WHAT IS REQUIRED:
Exactly as written, retype the listing below, omitting the pictures.

RECORDED DATA:
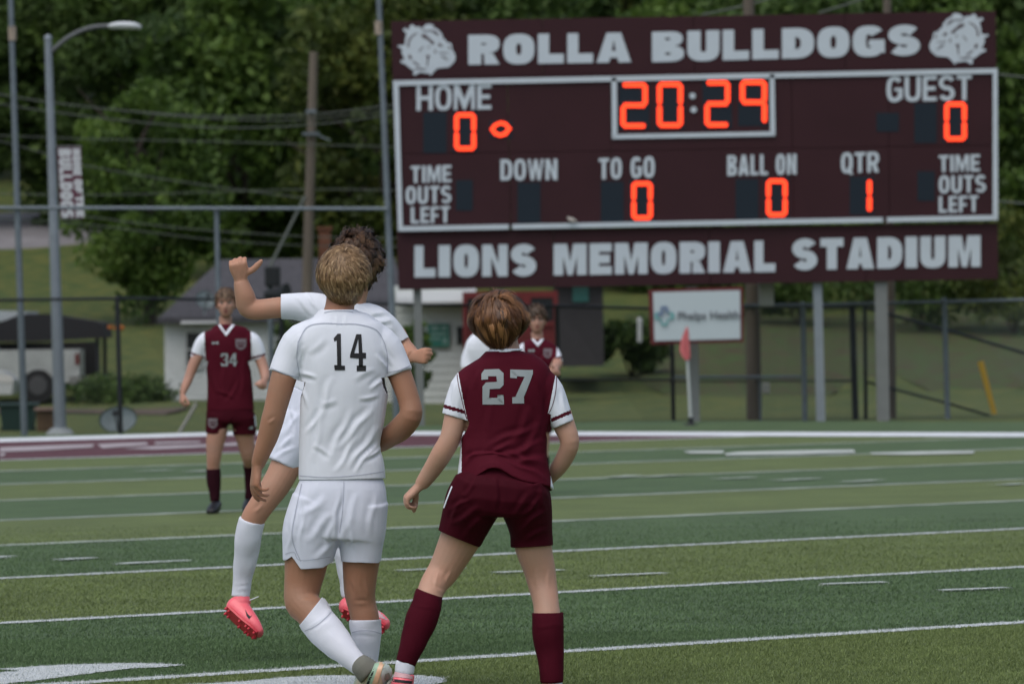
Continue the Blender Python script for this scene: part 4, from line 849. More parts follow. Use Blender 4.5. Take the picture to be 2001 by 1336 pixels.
# ================================================================ FENCES (chain link)
def chain(fr_, segs, d0fn, m, rad=.0016, pitch=.062):
    """diamond mesh wires between top and bottom rails, joined"""
    v, f = [], []
    def bar_(a, b):
        a, b = Vector(a), Vector(b); t = (b - a).normalized(); s = Vector((-t.z, 0, t.x)) * rad; k = len(v); e = Vector((0, rad, 0))
        v.extend([tuple(a + s), tuple(a - s), tuple(b - s), tuple(b + s)]); f.append((k, k + 1, k + 2, k + 3))
    (xa, ya, za0, za1), (xb, yb, zb0, zb1) = segs; L = math.hypot(xb - xa, yb - ya); Hh = za1 - za0; n = int((L + Hh) / pitch)
    for i in range(n):
        for sgn in (1, -1):
            u0 = i * pitch - (Hh if sgn == 1 else 0); u1 = u0 + Hh; lo, hi = max(0, u0), min(L, u1)
            if hi <= lo: continue
            def pt(u):
                k = (u - u0) / Hh; k = k if sgn == 1 else 1 - k; r_ = u / L; return Vector((xa + (xb - xa) * r_, ya + (yb - ya) * r_ + .0015 * sgn, (za0 + (zb0 - za0) * r_) + k * Hh))
            bar_(pt(lo), pt(hi))
    return v, f
def fence(name, label, pts, m, posts, rw, pr, mid=None, mesh=True):
    """pts: (px, ytop, ybase, d)"""
    r = empty(name, W(*[(pts[0][0] + pts[-1][0]) / 2, pts[0][2], pts[0][3]]), label, 'fence'); s = .0075; V, F = [], []
    for (xa, ta, ba, da), (xb, tb, bb, db) in zip(pts, pts[1:]):
        A, B, A0, B0 = W(xa, ta, da), W(xb, tb, db), W(xa, ba, da), W(xb, bb, db)
        pole('top_rail', A, B, rw, rw, m, r, 8)
        if mid: 
            ma, mb = [A0.lerp(A, mid), B0.lerp(B, mid)]; pole('middle_rail', ma + Vector((0, .03, 0)), mb + Vector((0, .03, 0)), rw * .8, rw * .8, m, r, 8)
        if mesh:
            v, f = chain(None, ((A.x, A.y + .04, A0.z, A.z), (B.x, B.y + .04, B0.z, B.z)), None, m); k = len(V); V += v; F += [tuple(i + k for i in q) for q in f]
    if V: o = mesh_np('chain_link', V, F, 4, m, r); o['kind'] = 'stuff'
    for px0, y0, px1, y1, d in posts:
        a, b = W(px1, y1, d), W(px0, y0, d); pole('post', a, b, pr, pr, m, r, 12)
        bm = bmesh.new(); ellipsoid(bm, b + Vector((0, 0, .01)), ((1, 0, 0), (0, 1, 0), (0, 0, 1)), (pr * 1.15, pr * 1.15, pr * .9), 10, 6); finish('post_cap', bm, m, r)
fence('black_fence', 'black chain link fence running behind the end zone up to the sponsor sign', [(-120, 588, 858, 93.5), (232, 583, 853, 94.5), (560, 586, 842, 97), (817, 596, 830, 99.5), (1090, 598, 826, 100.5), (1313, 604, 822, 102)], m_black,
      [(229, 583, 236, 850, 94.5), (-90, 586, -80, 857, 93.5), (548, 586, 556, 842, 97), (817, 596, 824, 832, 99.5), (1088, 600, 1092, 825, 100.5), (1312, 604, 1316, 822, 102)], .022, .034)
fence('black_fence', 'black chain link fence behind the sponsor sign with a middle rail', [(1090, 742, 745, 101.2), (1313, 742, 745, 101.4)], m_black, [(1314, 742, 1316, 822, 101.3)], .018, .03, mesh=False)
fence('black_fence', 'black chain link fence between the sponsor sign and the corner post under the scoreboard', [(1313, 602, 822, 101.6), (1668, 600, 821, 100)], m_black, [(1665, 598, 1672, 821, 100)], .018, .05, mid=.35)
fence('ramp_fence', 'dark fence whose rails slope down to the right behind the grey fence', [(1690, 601, 748, 100.5), (1850, 645, 790, 101.5), (2060, 707, 852, 103)], m_black, [(1690, 600, 1692, 822, 100.4)], .026, .03, mesh=False, mid=.02)
fence('grey_fence', 'galvanised chain link fence under the right half of the scoreboard', [(1450, 597, 823, 99.3), (1569, 596, 822, 99.3), (1848, 590, 823, 99.2), (2120, 583, 829, 99)], m_galv, [(1569, 596, 1573, 822, 99.3), (1845, 588, 1852, 824, 99.2), (2118, 582, 2124, 830, 99)], .024, .04)
pole('lower_rail', W(1318, 737, 99.6), W(1566, 736, 99.4), .022, .022, m_galv, [o for o in bpy.data.objects if o.name.startswith('grey_fence')][0], 8)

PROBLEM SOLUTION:
Continue the Blender Python script for this scene: part 4, from line 849. More parts follow. Use Blender 4.5. Take the picture to be 2001 by 1336 pixels.
# ================================================================ FENCES (chain link)
def chain(fr_, segs, d0fn, m, rad=.0016, pitch=.062):
    """diamond mesh wires between top and bottom rails, joined"""
    v, f = [], []
    def bar_(a, b):
        a, b = Vector(a), Vector(b); t = (b - a).normalized(); s = Vector((-t.z, 0, t.x)) * rad; k = len(v); e = Vector((0, rad, 0))
        v.extend([tuple(a + s), tuple(a - s), tuple(b - s), tuple(b + s)]); f.append((k, k + 1, k + 2, k + 3))
    (xa, ya, za0, za1), (xb, yb, zb0, zb1) = segs; L = math.hypot(xb - xa, yb - ya); Hh = za1 - za0; n = int((L + Hh) / pitch)
    for i in range(n):
        for sgn in (1, -1):
            u0 = i * pitch - (Hh if sgn == 1 else 0); u1 = u0 + Hh; lo, hi = max(0, u0), min(L, u1)
            if hi <= lo: continue
            def pt(u):
                k = (u - u0) / Hh; k = k if sgn == 1 else 1 - k; r_ = u / L; return Vector((xa + (xb - xa) * r_, ya + (yb - ya) * r_ + .0015 * sgn, (za0 + (zb0 - za0) * r_) + k * Hh))
            bar_(pt(lo), pt(hi))
    return v, f
def fence(name, label, pts, m, posts, rw, pr, mid=None, mesh=True):
    """pts: (px, ytop, ybase, d)"""
    r = empty(name, W(*[(pts[0][0] + pts[-1][0]) / 2, pts[0][2], pts[0][3]]), label, 'fence'); s = .0075; V, F = [], []
    for (xa, ta, ba, da), (xb, tb, bb, db) in zip(pts, pts[1:]):
        A, B, A0, B0 = W(xa, ta, da), W(xb, tb, db), W(xa, ba, da), W(xb, bb, db)
        pole('top_rail', A, B, rw, rw, m, r, 8)
        if mid: 
            ma, mb = [A0.lerp(A, mid), B0.lerp(B, mid)]; pole('middle_rail', ma + Vector((0, .03, 0)), mb + Vector((0, .03, 0)), rw * .8, rw * .8, m, r, 8)
        if mesh:
            v, f = chain(None, ((A.x, A.y + .04, A0.z, A.z), (B.x, B.y + .04, B0.z, B.z)), None, m); k = len(V); V += v; F += [tuple(i + k for i in q) for q in f]
    if V: o = mesh_np('chain_link', V, F, 4, m, r); o['kind'] = 'stuff'
    for px0, y0, px1, y1, d in posts:
        a, b = W(px1, y1, d), W(px0, y0, d); pole('post', a, b, pr, pr, m, r, 12)
        bm = bmesh.new(); ellipsoid(bm, b + Vector((0, 0, .01)), ((1, 0, 0), (0, 1, 0), (0, 0, 1)), (pr * 1.15, pr * 1.15, pr * .9), 10, 6); finish('post_cap', bm, m, r)
fence('black_fence', 'black chain link fence running behind the end zone up to the sponsor sign', [(-120, 588, 858, 93.5), (232, 583, 853, 94.5), (560, 586, 842, 97), (817, 596, 830, 99.5), (1090, 598, 826, 100.5), (1313, 604, 822, 102)], m_black,
      [(229, 583, 236, 850, 94.5), (-90, 586, -80, 857, 93.5), (548, 586, 556, 842, 97), (817, 596, 824, 832, 99.5), (1088, 600, 1092, 825, 100.5), (1312, 604, 1316, 822, 102)], .022, .034)
fence('black_fence', 'black chain link fence behind the sponsor sign with a middle rail', [(1090, 742, 745, 101.2), (1313, 742, 745, 101.4)], m_black, [(1314, 742, 1316, 822, 101.3)], .018, .03, mesh=False)
fence('black_fence', 'black chain link fence between the sponsor sign and the corner post under the scoreboard', [(1313, 602, 822, 101.6), (1668, 600, 821, 100)], m_black, [(1665, 598, 1672, 821, 100)], .018, .05, mid=.35)
fence('ramp_fence', 'dark fence whose rails slope down to the right behind the grey fence', [(1690, 601, 748, 100.5), (1850, 645, 790, 101.5), (2060, 707, 852, 103)], m_black, [(1690, 600, 1692, 822, 100.4)], .026, .03, mesh=False, mid=.02)
fence('grey_fence', 'galvanised chain link fence under the right half of the scoreboard', [(1450, 597, 823, 99.3), (1569, 596, 822, 99.3), (1848, 590, 823, 99.2), (2120, 583, 829, 99)], m_galv, [(1569, 596, 1573, 822, 99.3), (1845, 588, 1852, 824, 99.2), (2118, 582, 2124, 830, 99)], .024, .04)
pole('lower_rail', W(1318, 737, 99.6), W(1566, 736, 99.4), .022, .022, m_galv, [o for o in bpy.data.objects if o.name.startswith('grey_fence')][0], 8)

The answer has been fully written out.